- **SHORT EXERCISE**
Will you give the material below again, every line exactly as it is?

- **SUPPLIED MATERIAL**
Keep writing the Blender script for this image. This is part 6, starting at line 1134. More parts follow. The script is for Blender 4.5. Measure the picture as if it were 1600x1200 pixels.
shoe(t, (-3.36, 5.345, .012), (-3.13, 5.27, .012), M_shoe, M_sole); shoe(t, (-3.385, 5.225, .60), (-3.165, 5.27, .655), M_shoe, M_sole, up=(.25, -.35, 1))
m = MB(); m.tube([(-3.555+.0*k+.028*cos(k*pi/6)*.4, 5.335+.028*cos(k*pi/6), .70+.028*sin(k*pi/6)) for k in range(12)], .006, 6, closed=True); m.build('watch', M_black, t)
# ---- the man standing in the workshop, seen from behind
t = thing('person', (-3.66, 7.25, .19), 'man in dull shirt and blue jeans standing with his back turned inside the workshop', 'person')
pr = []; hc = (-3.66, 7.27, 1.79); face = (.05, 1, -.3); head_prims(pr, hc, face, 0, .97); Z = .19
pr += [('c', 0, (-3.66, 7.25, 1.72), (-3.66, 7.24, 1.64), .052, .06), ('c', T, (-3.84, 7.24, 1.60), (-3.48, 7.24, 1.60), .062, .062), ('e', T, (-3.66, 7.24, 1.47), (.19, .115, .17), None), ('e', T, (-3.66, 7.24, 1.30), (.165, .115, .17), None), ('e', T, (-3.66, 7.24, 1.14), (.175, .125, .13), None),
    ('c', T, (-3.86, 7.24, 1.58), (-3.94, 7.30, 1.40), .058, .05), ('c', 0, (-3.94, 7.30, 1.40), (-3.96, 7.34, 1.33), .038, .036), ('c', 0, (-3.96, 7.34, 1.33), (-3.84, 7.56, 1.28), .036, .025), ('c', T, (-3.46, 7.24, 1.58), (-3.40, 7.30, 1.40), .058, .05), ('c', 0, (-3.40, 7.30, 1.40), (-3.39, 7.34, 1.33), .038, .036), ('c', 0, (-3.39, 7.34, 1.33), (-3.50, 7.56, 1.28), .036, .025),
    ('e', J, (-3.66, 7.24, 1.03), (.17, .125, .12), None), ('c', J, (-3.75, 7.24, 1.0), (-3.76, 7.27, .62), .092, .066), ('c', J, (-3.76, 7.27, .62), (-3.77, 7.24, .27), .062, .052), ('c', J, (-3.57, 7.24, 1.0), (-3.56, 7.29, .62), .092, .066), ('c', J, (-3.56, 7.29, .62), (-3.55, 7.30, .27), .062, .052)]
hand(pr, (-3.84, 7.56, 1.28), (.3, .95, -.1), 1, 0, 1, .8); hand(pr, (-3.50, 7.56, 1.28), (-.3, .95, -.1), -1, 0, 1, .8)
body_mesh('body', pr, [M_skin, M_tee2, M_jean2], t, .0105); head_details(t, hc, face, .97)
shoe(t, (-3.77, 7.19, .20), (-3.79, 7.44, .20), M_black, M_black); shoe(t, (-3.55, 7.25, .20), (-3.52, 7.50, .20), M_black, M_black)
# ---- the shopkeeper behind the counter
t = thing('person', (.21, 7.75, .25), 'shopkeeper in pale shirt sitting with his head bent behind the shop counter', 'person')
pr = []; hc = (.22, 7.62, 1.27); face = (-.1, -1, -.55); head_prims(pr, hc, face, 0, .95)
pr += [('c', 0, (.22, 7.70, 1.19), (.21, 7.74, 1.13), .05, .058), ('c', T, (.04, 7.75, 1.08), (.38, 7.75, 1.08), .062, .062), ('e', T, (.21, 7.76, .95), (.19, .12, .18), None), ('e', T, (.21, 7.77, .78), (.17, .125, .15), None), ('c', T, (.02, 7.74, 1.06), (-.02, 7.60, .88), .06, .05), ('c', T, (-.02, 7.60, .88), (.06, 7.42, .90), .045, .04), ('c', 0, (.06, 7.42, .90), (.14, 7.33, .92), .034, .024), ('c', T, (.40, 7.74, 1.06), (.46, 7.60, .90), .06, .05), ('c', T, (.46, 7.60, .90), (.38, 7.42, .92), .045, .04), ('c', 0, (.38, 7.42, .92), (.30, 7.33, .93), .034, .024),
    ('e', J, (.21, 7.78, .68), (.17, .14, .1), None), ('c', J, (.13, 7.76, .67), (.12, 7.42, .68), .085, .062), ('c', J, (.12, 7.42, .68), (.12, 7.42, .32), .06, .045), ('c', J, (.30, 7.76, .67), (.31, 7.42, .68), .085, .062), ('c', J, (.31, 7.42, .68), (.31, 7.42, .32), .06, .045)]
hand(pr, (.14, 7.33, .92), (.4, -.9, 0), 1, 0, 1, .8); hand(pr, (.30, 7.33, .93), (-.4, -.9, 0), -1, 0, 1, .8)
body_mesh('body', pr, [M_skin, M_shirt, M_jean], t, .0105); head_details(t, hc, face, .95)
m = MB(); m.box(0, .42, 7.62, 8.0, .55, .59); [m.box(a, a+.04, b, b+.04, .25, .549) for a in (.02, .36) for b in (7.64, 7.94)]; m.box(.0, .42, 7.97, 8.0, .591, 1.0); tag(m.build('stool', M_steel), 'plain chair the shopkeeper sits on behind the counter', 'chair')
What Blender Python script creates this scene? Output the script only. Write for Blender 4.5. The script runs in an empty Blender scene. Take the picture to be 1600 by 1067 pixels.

- **SOLVED EXERCISE**
Keep writing the Blender script for this image. This is part 6, starting at line 1134. More parts follow. The script is for Blender 4.5. Measure the picture as if it were 1600x1200 pixels.
shoe(t, (-3.36, 5.345, .012), (-3.13, 5.27, .012), M_shoe, M_sole); shoe(t, (-3.385, 5.225, .60), (-3.165, 5.27, .655), M_shoe, M_sole, up=(.25, -.35, 1))
m = MB(); m.tube([(-3.555+.0*k+.028*cos(k*pi/6)*.4, 5.335+.028*cos(k*pi/6), .70+.028*sin(k*pi/6)) for k in range(12)], .006, 6, closed=True); m.build('watch', M_black, t)
# ---- the man standing in the workshop, seen from behind
t = thing('person', (-3.66, 7.25, .19), 'man in dull shirt and blue jeans standing with his back turned inside the workshop', 'person')
pr = []; hc = (-3.66, 7.27, 1.79); face = (.05, 1, -.3); head_prims(pr, hc, face, 0, .97); Z = .19
pr += [('c', 0, (-3.66, 7.25, 1.72), (-3.66, 7.24, 1.64), .052, .06), ('c', T, (-3.84, 7.24, 1.60), (-3.48, 7.24, 1.60), .062, .062), ('e', T, (-3.66, 7.24, 1.47), (.19, .115, .17), None), ('e', T, (-3.66, 7.24, 1.30), (.165, .115, .17), None), ('e', T, (-3.66, 7.24, 1.14), (.175, .125, .13), None),
    ('c', T, (-3.86, 7.24, 1.58), (-3.94, 7.30, 1.40), .058, .05), ('c', 0, (-3.94, 7.30, 1.40), (-3.96, 7.34, 1.33), .038, .036), ('c', 0, (-3.96, 7.34, 1.33), (-3.84, 7.56, 1.28), .036, .025), ('c', T, (-3.46, 7.24, 1.58), (-3.40, 7.30, 1.40), .058, .05), ('c', 0, (-3.40, 7.30, 1.40), (-3.39, 7.34, 1.33), .038, .036), ('c', 0, (-3.39, 7.34, 1.33), (-3.50, 7.56, 1.28), .036, .025),
    ('e', J, (-3.66, 7.24, 1.03), (.17, .125, .12), None), ('c', J, (-3.75, 7.24, 1.0), (-3.76, 7.27, .62), .092, .066), ('c', J, (-3.76, 7.27, .62), (-3.77, 7.24, .27), .062, .052), ('c', J, (-3.57, 7.24, 1.0), (-3.56, 7.29, .62), .092, .066), ('c', J, (-3.56, 7.29, .62), (-3.55, 7.30, .27), .062, .052)]
hand(pr, (-3.84, 7.56, 1.28), (.3, .95, -.1), 1, 0, 1, .8); hand(pr, (-3.50, 7.56, 1.28), (-.3, .95, -.1), -1, 0, 1, .8)
body_mesh('body', pr, [M_skin, M_tee2, M_jean2], t, .0105); head_details(t, hc, face, .97)
shoe(t, (-3.77, 7.19, .20), (-3.79, 7.44, .20), M_black, M_black); shoe(t, (-3.55, 7.25, .20), (-3.52, 7.50, .20), M_black, M_black)
# ---- the shopkeeper behind the counter
t = thing('person', (.21, 7.75, .25), 'shopkeeper in pale shirt sitting with his head bent behind the shop counter', 'person')
pr = []; hc = (.22, 7.62, 1.27); face = (-.1, -1, -.55); head_prims(pr, hc, face, 0, .95)
pr += [('c', 0, (.22, 7.70, 1.19), (.21, 7.74, 1.13), .05, .058), ('c', T, (.04, 7.75, 1.08), (.38, 7.75, 1.08), .062, .062), ('e', T, (.21, 7.76, .95), (.19, .12, .18), None), ('e', T, (.21, 7.77, .78), (.17, .125, .15), None), ('c', T, (.02, 7.74, 1.06), (-.02, 7.60, .88), .06, .05), ('c', T, (-.02, 7.60, .88), (.06, 7.42, .90), .045, .04), ('c', 0, (.06, 7.42, .90), (.14, 7.33, .92), .034, .024), ('c', T, (.40, 7.74, 1.06), (.46, 7.60, .90), .06, .05), ('c', T, (.46, 7.60, .90), (.38, 7.42, .92), .045, .04), ('c', 0, (.38, 7.42, .92), (.30, 7.33, .93), .034, .024),
    ('e', J, (.21, 7.78, .68), (.17, .14, .1), None), ('c', J, (.13, 7.76, .67), (.12, 7.42, .68), .085, .062), ('c', J, (.12, 7.42, .68), (.12, 7.42, .32), .06, .045), ('c', J, (.30, 7.76, .67), (.31, 7.42, .68), .085, .062), ('c', J, (.31, 7.42, .68), (.31, 7.42, .32), .06, .045)]
hand(pr, (.14, 7.33, .92), (.4, -.9, 0), 1, 0, 1, .8); hand(pr, (.30, 7.33, .93), (-.4, -.9, 0), -1, 0, 1, .8)
body_mesh('body', pr, [M_skin, M_shirt, M_jean], t, .0105); head_details(t, hc, face, .95)
m = MB(); m.box(0, .42, 7.62, 8.0, .55, .59); [m.box(a, a+.04, b, b+.04, .25, .549) for a in (.02, .36) for b in (7.64, 7.94)]; m.box(.0, .42, 7.97, 8.0, .591, 1.0); tag(m.build('stool', M_steel), 'plain chair the shopkeeper sits on behind the counter', 'chair')
What Blender Python script creates this scene? Output the script only. Write for Blender 4.5. The script runs in an empty Blender scene. Take the picture to be 1600 by 1067 pixels.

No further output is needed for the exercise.